2. One very important thing a parent or caregiver can do is to keep repeating to their children that they can always come forward with any questions, fears, and worries, and that they will not be turned away, blamed, or punished for doing so. Children need to be empowered to believe in themselves, and to have the courage to speak up when they think something is wrong. For that to happen, it's vitally important that they learn to have confidence in themselves. Telling a child they are special once in a while is not enough. Helping children overcome their doubts and fears requires listening to them and giving them the message that they are worthy of being loved, worthy of being heard, worthy of being protected, and worthy of being cared for. This is the foundation kids need, and, sadly, too rarely get.

3. I would encourage anyone in a position of authority to take very seriously their duty to protect children. It's common for people to turn a blind eye and deaf ear to vulnerable children. Oftentimes it's easier to pretend that we didn't hear or didn't see what we thought at first. Some people simply refuse to believe that boys can be sexually abused at all. Many victims already live in fear and are hesitant to ask for help in the first place. Ignoring or rebuffing a child who comes forward with a story of abuse invariably drives them further into their own shell and magnifies the damage that has been done. Adults have a duty to do what they can to help vulnerable children. A child cannot be expected to protect themselves from the machinations of an abusive predator well versed in the art of grooming. The idea that it is solely a child's responsibility to protect themselves is a harmful message that drives more children into the traps of predators.

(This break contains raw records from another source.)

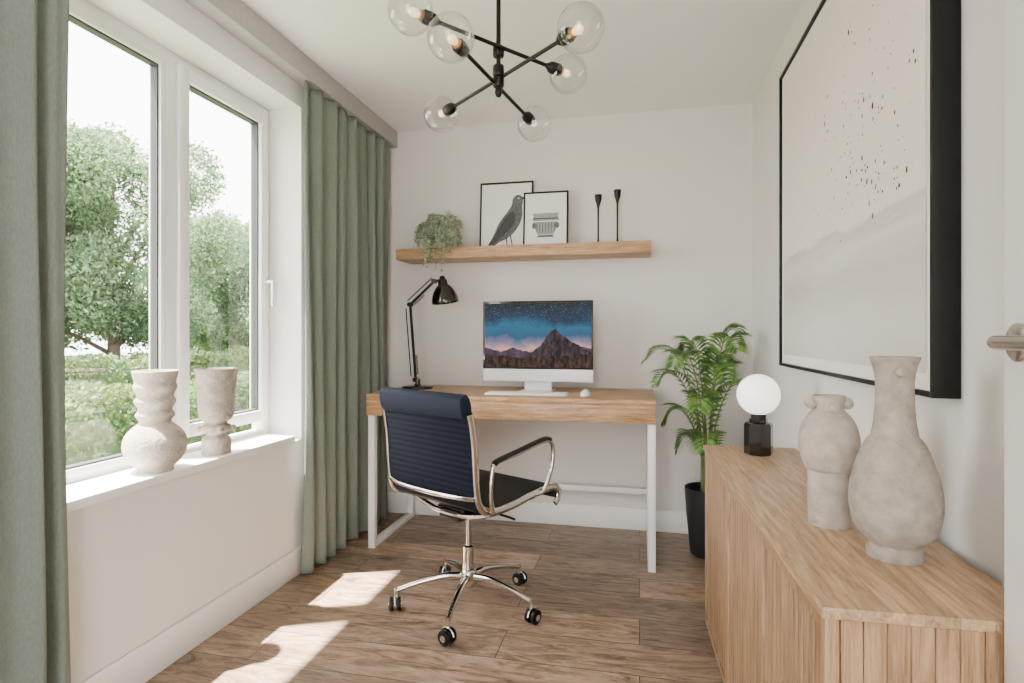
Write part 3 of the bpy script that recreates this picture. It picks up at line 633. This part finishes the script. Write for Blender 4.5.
tree('garden_tree',(-14.5,18.5,-.35),5.0,3.2,40000,6,.08,.15)
def hedge(name,x,y0,y1,hh,hw_,n,size):
    h=empty(name,(x,0,-.35))
    c_=np.stack([rng.uniform(-hw_,hw_,n),rng.uniform(y0,y1,n),rng.uniform(.08,1,n)**.7*hh],1)
    c_[:,2]*=1+.05*np.sin(c_[:,1]*3.1)+.03*np.sin(c_[:,1]*7.3+c_[:,0]*3); c_[:,2]=np.maximum(c_[:,2],.07)
    a_=rng.normal(size=(n,3)); a_/=np.linalg.norm(a_,axis=1)[:,None]; b_=np.cross(a_,rng.normal(size=(n,3))); b_/=np.linalg.norm(b_,axis=1)[:,None]
    V=np.stack([c_-a_*size,c_+b_*size*.5,c_+a_*size,c_-b_*size*.5],1).reshape(-1,3); mk('foliage',V,np.arange(4*n).reshape(-1,4).tolist(),[M['leafC'],M['leafB']],h,fm=rng.integers(0,2,n).tolist())
    boxes('inner_branches',[((-hw_*.7,y0+.1,.05),(hw_*.7,y1-.1,hh*.8))],M['leafB'],h)
hedge('garden_hedge',-5.2,-1,15,.92,.45,80000,.035)
hedge('garden_hedge',-8.0,2,20,1.12,.5,60000,.045)

# ---------------------------------------------------------------- light
W=bpy.data.worlds.new('sky'); S.world=W; W.use_nodes=True; bg=W.node_tree.nodes['Background']
bg.inputs[0].default_value=(1.0,.98,.965,1); bg.inputs[1].default_value=13
sl=bpy.data.lights.new('sun','SUN'); sl.energy=100; sl.angle=.02; sl.color=(1,.92,.82)
so=bpy.data.objects.new('sun',sl); COL.objects.link(so); so.rotation_euler=Vector((.315,.13,-1)).to_track_quat('-Z','Y').to_euler(); so.location=(-3,0,6)

# ---------------------------------------------------------------- camera
cd=bpy.data.cameras.new('camera'); cd.sensor_width=36; cd.lens=575/1024*36; cd.shift_y=-.0063; cd.clip_start=.02
co=bpy.data.objects.new('camera',cd); COL.objects.link(co); co.location=(0,0,1.1); co.rotation_euler=(math.pi/2,0,math.radians(12.5)); S.camera=co
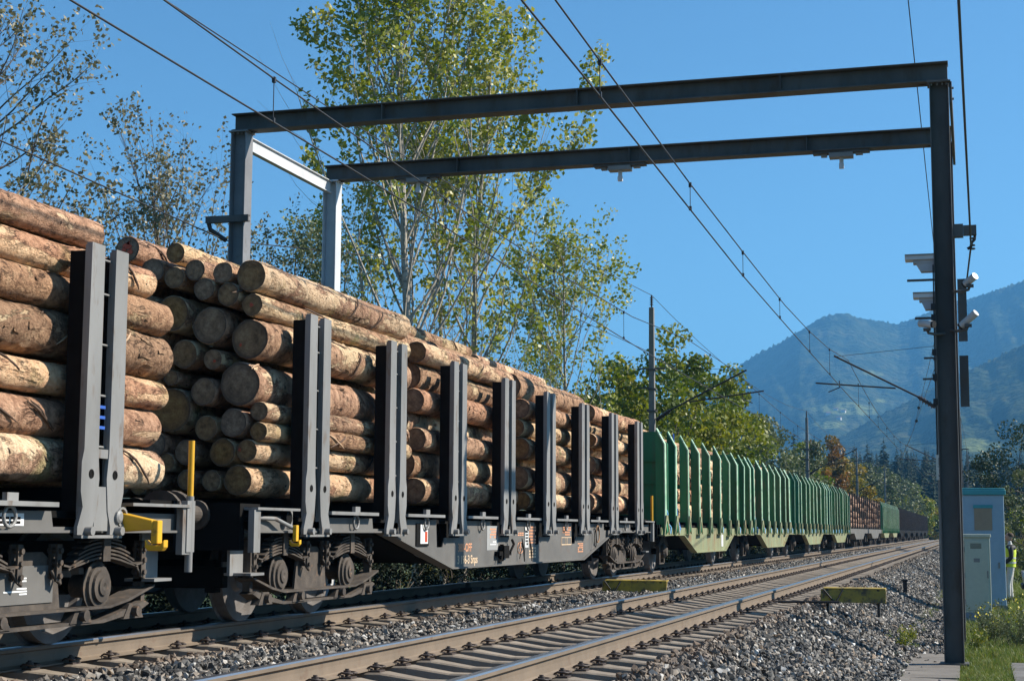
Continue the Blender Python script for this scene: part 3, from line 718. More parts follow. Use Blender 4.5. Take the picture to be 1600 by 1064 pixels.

4. Predators seek out children who have already had their ability to trust other people damaged. These children become easy targets. One of the best things you can do to help children is to be someone who shows by their own behavior that adults can be trusted not to take advantage of children and prey on their weaknesses. Show kids that they are valued for who and what they are and what they can achieve. Give them the tools they need to develop a strong sense of self. Help children find a sense of confidence in themselves. And if a child comes to you with a story of being abused, please LISTEN to them. The most important thing any of us can do to help is to listen and believe a child who is coming to you for help. If you know a child who has been abused and are unsure of what to do, contact your local rape crisis center and ask to speak to a counselor.

5. Teach your children about safe touching. Let them know that anytime they feel uncomfortable with the way someone is touching them, it is important that they stay away from that person and that they ask for help from an adult whom they can trust. Even if the person is telling them that they care about them, or telling them they should enjoy the touch, or the game, it's important to empower children to trust their own feelings. If it feels wrong or bad or uncomfortable, no matter who is touching them, it is okay to ask for help.